Any set of circumstances will advantage some and disadvantage others, likewise any changes in circumstances. We can always find examples of those who are disadvantaged by change, but we do not, if we are wise, attempt to ban the development of motor cars in order to protect the livelihoods of stablemen and wagon builders.
Protectionism is in no-one’s long-term interest. Even when it is the collective protectionism of a number of advanced economies it is ultimately damaging to the optimum allocation of resources and hence to standards of living. Free trade with as much of the world as possible is in the UK’s best interest.
Right now the EU’s protectionism does temporarily benefit some producers but most of them are not in the UK. This is why, as a mainly service-based economy, we buy manufactures and agricultural products expensively from the EU instead of cheaply elsewhere and have a major trade deficit with the EU which does not reciprocate with a genuinely-free market in services.
Already the EU accounts for a rapidly diminishing minority of our trade. We enjoy a surplus in our growing trade with the rest of the world. The EU is slow-growing by world standards. Can anyone explain why it is sensible on a macroeconomic basis to remain tied to the shrinking, deficit-returning section of our trade to the disadvantage of the growing, surplus-returning section? President Trump, for example, has correctly highlighted the problems the Chequers proposals present for a trade agreement with the USA, our largest single market.
The point is that tariffs, in general, are not very important today as barriers to trade, though there are always specific exceptions to the rule of course. However non-tariff barriers are important and it is this which is at the heart of the EU’s protectionism. The EU rulebook is process-driven, not standards-driven. In other words, it is backward-looking and hostile to innovation. Such rulebooks can never keep up with technology and in the EU’s case are actively pressed to resist change by reactionary lobbyists.
The negotiations with the EU have long since passed the point where a deal could be mutually advantageous. It’s now all about preserving the EU by holding back the progress which the UK would be able to show once freed from the shackles. It is not in the UK’s interest to pursue the Chequers proposals or anything likely to flow from them.

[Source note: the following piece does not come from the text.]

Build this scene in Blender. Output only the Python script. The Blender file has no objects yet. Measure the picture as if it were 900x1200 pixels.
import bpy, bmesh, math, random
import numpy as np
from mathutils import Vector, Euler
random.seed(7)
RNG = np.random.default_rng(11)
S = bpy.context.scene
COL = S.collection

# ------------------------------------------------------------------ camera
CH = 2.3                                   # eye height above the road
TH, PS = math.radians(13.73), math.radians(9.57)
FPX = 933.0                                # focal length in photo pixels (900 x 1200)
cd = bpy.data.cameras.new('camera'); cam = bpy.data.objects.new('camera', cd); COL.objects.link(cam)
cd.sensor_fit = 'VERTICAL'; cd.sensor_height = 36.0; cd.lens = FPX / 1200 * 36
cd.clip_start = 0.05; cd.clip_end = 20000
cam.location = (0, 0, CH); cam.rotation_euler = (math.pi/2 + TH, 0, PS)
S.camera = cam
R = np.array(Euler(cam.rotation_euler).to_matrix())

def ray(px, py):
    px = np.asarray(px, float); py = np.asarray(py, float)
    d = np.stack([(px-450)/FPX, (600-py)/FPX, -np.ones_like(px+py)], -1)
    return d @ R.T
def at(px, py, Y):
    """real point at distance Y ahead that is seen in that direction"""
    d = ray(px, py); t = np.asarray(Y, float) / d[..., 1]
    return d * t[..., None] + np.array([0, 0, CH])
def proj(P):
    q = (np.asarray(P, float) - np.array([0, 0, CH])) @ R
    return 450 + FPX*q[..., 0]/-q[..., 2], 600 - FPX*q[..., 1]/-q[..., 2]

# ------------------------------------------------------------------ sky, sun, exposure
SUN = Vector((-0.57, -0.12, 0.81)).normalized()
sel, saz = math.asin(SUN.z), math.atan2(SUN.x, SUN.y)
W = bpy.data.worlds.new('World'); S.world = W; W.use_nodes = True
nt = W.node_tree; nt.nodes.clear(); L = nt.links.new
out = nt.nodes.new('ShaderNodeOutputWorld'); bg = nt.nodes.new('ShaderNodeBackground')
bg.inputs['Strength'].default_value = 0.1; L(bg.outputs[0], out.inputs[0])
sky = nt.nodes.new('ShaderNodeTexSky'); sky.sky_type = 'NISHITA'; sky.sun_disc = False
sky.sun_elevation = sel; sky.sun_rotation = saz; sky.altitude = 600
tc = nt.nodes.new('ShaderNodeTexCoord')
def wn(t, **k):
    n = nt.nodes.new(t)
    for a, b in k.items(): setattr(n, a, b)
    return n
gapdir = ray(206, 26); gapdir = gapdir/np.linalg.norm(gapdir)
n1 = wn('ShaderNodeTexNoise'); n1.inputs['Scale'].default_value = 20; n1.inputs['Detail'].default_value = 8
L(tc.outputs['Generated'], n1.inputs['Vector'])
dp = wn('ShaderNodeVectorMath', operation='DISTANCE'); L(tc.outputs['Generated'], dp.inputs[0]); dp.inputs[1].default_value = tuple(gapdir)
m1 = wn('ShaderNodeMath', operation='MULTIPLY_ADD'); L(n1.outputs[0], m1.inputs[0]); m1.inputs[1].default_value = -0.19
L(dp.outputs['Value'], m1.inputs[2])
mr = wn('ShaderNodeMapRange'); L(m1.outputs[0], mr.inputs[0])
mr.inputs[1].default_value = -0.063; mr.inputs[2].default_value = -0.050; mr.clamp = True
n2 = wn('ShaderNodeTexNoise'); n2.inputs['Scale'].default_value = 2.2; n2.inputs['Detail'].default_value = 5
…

Protectionism always has its advocates because it can yield temporary political gains to the protector. Free trade, by contrast, can yield mutual economic benefits to all participants. We will get good deals because it’s in the interests of other countries to give us good deals. It would even be in the interests of the EU, except that they prefer to protect their federalist agenda over their citizens’ welfare.
Remember that the UK is a service-based economy and the EU 27 are mostly not. The EU has been spectacularly unsuccessful in negotiating service trade deals, probably because its negotiators neither understand nor care what is needed. Switzerland etc. do perfectly well as standalone negotiators. This is because they do understand the needs of service-based economies, i.e. their own! The UK is the world’s sixth economy. Why can we not do what these other independent countries can do?